Multi-Tenant Architecture
We separated every customer's data at the PostgreSQL 18 layer, so no query can cross from one organization into another. Each customer gets its own configuration, branding, and data scope while running on a single shared deployment. Adding a new customer is a configuration task, not an engineering project. That single change let Clarix close sales without pulling developers into every deal.
Role-Based Access Control
Every action in the platform checks against a role and permission model in the NestJS 11 backend. Administrators manage roles for their own organization, and users only see the features they're allowed to use. Enterprise buyers examined this model during procurement and signed off without conditions. What started as a security requirement became a talking point in sales conversations.
Billing and Subscriptions
Stripe runs subscriptions, plan upgrades, and invoicing for every customer.
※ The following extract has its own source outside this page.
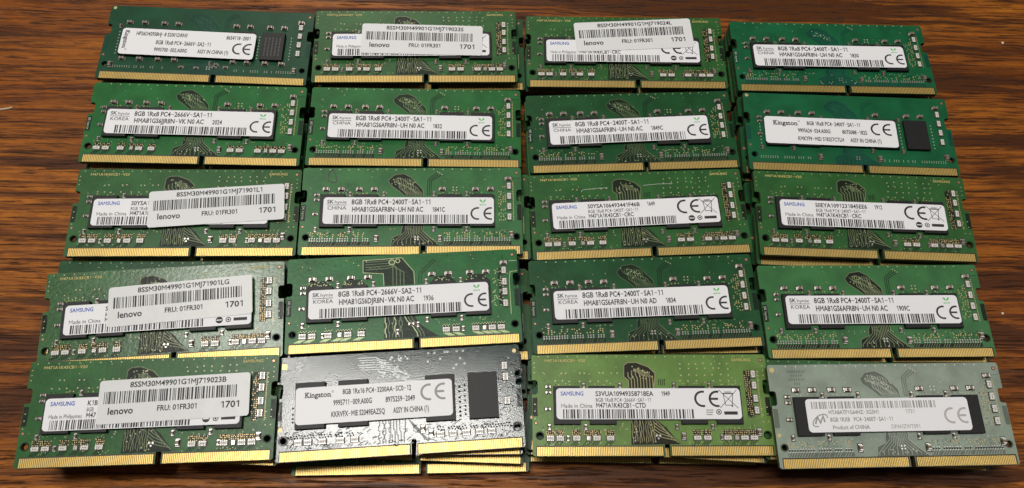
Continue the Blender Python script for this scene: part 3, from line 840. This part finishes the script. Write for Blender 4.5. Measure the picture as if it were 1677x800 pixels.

Payment events flow back into the platform, so access always matches billing status without anyone reconciling spreadsheets. Finance got a clear, live view of revenue for the first time. Billing had been the single biggest blocker to selling the tool, and it simply stopped being one.
Logic Migration
The compliance rules that made the original tool valuable were moved over carefully, tested, and kept intact. We rewrote everything around them without touching the judgment baked into years of accumulated business knowledge. Customers experienced the new platform as a step up, not a reset. Nothing their teams relied on was lost in the move.
Results
Clarix launched a sellable enterprise product in eleven weeks and signed three enterprise contracts right away. The platform has held 99.97 percent uptime under production traffic. New customers go from contract to working account in under a day. A tool that used to be a cost center is now a revenue line.
Outcomes and Metrics
In one quarter, Clarix went from an internal utility to a product they could put in front of enterprise buyers. Three enterprise contracts closed at launch, which settled any doubt about the commercial model. The data separation and access controls passed the security reviews those buyers required, and the platform has stayed reliably online under real production load ever since. It is the kind of streamlined build that lets a business sell globally without re-engineering for every new customer.
11 weeks
Time to Launch
From kickoff to a production-ready platform serving multiple customers.
3
Enterprise Contracts
Enterprise deals signed the month the product launched.
99.97%
Uptime
Availability over the first six months of real production use.
Under 1 day
Tenant Onboarding
Time to set up a new enterprise customer, with no engineering work required.
Engagement Process
Every Devyst engagement follows a structured process: discovery, architecture, build, and handoff. This project was no different. We aligned on scope, reviewed existing systems, delivered iteratively, and handed off with documentation and runbooks.
Technology Stack
Client Feedback
Devyst took a tool that only worked for our own team and turned it into something enterprises pay for. We closed our first three contracts the same month we launched.